__Aim of the exercise__. Your answer should consist solely of the lines from the one with "Generate a Blender" through the one with "sc.camera = cam", copied exactly, endpoints included.

◇ ◇ ◇

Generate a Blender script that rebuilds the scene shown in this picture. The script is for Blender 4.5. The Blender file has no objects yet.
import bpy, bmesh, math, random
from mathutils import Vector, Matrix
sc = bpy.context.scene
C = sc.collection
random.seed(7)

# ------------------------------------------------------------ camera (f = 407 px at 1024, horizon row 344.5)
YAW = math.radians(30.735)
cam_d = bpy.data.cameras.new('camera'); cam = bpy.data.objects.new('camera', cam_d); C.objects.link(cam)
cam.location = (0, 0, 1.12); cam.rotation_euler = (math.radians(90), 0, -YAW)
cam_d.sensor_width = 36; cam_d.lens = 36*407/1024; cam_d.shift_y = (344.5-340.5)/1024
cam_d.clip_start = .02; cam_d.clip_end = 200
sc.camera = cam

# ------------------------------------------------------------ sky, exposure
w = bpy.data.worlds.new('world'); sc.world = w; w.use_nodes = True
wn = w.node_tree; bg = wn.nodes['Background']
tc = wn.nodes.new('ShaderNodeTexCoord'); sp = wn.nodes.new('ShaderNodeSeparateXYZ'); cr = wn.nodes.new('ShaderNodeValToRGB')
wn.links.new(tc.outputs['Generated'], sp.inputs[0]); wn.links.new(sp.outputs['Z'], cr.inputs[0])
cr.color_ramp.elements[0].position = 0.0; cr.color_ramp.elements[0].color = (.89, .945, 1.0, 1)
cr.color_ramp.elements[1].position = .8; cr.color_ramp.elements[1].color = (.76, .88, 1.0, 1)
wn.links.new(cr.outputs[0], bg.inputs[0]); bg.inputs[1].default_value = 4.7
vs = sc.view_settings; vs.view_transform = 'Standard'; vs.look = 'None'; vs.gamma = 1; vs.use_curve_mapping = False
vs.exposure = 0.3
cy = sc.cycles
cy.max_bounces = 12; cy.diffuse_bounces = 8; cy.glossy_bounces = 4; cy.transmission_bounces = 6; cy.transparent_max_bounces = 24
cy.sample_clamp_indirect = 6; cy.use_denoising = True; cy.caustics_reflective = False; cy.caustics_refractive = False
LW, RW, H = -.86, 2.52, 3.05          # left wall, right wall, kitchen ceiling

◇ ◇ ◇

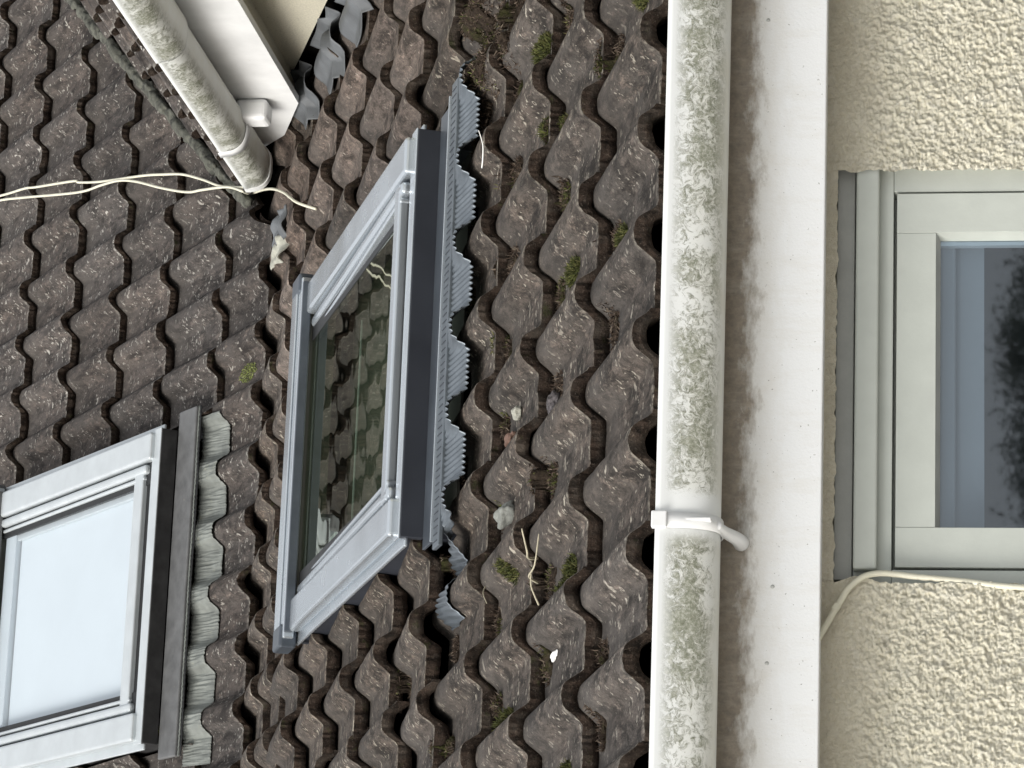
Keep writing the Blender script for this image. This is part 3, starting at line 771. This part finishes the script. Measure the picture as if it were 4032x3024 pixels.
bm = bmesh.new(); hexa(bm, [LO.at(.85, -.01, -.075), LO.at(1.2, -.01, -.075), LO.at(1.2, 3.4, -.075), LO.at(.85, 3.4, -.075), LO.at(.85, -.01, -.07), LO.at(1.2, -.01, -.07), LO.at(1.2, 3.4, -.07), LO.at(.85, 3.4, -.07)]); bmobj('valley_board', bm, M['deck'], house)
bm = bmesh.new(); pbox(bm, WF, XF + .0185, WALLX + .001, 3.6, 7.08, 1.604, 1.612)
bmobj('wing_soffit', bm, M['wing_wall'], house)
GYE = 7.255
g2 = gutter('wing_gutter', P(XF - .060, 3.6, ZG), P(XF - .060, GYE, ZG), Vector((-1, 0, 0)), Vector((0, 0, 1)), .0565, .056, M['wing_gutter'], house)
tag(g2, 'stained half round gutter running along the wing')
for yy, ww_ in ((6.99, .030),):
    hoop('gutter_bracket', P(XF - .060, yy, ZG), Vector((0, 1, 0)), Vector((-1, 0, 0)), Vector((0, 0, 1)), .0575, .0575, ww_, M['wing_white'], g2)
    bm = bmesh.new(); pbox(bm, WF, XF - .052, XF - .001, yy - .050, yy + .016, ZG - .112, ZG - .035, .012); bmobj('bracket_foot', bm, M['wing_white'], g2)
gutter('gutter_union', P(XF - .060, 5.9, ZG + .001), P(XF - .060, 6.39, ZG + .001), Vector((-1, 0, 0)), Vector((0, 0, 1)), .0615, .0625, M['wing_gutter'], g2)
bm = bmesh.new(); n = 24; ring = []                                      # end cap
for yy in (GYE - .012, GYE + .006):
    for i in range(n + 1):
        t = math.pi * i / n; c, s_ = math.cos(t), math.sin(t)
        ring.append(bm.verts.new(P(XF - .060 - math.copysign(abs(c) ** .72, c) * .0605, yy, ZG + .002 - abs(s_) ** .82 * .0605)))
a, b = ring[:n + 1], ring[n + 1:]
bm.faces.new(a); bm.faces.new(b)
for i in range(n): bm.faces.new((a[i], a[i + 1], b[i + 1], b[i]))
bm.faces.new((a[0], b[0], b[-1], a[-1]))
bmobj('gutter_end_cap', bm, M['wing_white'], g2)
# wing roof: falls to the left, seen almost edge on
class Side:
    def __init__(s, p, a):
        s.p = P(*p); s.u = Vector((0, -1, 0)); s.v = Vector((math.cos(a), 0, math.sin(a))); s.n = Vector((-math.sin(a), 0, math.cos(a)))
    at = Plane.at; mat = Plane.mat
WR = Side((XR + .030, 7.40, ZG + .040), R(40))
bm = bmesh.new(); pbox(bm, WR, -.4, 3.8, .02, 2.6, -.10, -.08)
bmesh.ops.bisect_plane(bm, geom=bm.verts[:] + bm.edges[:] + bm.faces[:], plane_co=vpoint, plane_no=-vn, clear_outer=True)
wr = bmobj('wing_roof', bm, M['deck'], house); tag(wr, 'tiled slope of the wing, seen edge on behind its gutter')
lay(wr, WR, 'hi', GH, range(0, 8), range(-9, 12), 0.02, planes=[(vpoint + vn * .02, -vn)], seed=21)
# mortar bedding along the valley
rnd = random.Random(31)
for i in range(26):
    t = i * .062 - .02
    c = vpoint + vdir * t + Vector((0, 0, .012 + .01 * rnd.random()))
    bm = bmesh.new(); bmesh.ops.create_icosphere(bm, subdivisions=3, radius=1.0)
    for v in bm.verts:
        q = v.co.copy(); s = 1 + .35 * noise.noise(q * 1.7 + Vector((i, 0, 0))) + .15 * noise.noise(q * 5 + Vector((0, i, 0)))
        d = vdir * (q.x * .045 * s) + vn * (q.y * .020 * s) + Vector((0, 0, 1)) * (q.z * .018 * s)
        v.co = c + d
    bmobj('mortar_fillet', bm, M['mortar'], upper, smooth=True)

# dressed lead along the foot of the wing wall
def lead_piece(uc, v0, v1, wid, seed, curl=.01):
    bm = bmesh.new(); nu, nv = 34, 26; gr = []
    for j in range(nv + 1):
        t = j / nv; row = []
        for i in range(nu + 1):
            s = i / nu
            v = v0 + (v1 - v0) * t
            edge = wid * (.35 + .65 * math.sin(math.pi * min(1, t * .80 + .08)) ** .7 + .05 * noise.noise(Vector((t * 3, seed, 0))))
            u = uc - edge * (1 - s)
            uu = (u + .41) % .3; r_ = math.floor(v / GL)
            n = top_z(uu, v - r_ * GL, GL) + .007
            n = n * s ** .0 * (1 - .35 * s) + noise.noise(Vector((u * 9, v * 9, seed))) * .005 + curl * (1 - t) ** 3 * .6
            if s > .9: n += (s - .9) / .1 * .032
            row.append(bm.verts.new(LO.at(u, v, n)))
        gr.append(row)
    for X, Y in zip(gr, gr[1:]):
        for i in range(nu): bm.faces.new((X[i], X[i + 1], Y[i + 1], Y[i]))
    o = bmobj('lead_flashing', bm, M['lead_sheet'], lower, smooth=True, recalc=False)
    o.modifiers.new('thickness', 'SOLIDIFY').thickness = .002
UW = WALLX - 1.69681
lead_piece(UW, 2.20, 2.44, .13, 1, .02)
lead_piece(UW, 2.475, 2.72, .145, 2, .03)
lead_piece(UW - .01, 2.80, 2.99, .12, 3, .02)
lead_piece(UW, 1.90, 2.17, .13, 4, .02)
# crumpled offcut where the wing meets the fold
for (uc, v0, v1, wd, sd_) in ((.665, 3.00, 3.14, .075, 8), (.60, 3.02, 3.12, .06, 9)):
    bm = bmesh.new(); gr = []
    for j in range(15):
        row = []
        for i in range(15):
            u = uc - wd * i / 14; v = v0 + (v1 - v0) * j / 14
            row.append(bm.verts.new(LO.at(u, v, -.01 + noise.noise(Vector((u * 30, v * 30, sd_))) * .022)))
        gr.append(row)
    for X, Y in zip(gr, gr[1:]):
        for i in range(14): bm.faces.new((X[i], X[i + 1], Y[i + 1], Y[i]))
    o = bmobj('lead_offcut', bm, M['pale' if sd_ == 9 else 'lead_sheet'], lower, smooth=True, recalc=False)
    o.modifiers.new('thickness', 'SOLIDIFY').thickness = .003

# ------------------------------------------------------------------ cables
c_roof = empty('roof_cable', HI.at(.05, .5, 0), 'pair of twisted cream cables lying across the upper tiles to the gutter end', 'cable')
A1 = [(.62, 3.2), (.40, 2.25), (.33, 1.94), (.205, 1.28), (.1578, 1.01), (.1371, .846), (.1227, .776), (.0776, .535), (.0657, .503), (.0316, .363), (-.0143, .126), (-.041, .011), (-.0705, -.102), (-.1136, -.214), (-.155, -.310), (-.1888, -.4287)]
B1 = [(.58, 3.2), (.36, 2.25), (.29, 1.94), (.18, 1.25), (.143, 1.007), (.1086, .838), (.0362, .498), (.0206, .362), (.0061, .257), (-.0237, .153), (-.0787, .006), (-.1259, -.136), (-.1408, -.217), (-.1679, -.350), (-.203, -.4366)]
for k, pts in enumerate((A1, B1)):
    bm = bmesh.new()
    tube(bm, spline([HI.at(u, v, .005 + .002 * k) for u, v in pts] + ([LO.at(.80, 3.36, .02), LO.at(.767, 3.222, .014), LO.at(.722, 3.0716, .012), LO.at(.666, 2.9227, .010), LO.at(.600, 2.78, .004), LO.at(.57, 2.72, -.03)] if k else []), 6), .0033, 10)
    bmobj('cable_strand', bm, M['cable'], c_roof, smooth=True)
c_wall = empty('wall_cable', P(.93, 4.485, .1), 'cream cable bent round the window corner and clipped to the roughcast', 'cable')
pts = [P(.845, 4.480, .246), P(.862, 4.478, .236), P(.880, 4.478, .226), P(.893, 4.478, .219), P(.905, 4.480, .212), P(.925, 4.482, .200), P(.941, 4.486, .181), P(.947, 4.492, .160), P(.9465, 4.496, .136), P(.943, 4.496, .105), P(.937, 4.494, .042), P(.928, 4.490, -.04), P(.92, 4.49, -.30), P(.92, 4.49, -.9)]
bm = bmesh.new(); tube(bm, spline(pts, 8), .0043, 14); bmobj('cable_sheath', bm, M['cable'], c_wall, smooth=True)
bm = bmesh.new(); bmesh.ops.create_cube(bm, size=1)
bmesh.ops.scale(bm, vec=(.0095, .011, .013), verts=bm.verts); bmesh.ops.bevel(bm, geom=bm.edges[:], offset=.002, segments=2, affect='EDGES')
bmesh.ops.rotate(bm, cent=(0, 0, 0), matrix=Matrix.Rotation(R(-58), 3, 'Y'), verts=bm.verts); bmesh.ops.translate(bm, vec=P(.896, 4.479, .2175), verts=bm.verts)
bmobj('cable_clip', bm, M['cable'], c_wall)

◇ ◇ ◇

__Answer to this task__.
Generate a Blender script that rebuilds the scene shown in this picture. The script is for Blender 4.5. The Blender file has no objects yet.
import bpy, bmesh, math, random
from mathutils import Vector, Matrix
sc = bpy.context.scene
C = sc.collection
random.seed(7)

# ------------------------------------------------------------ camera (f = 407 px at 1024, horizon row 344.5)
YAW = math.radians(30.735)
cam_d = bpy.data.cameras.new('camera'); cam = bpy.data.objects.new('camera', cam_d); C.objects.link(cam)
cam.location = (0, 0, 1.12); cam.rotation_euler = (math.radians(90), 0, -YAW)
cam_d.sensor_width = 36; cam_d.lens = 36*407/1024; cam_d.shift_y = (344.5-340.5)/1024
cam_d.clip_start = .02; cam_d.clip_end = 200
sc.camera = cam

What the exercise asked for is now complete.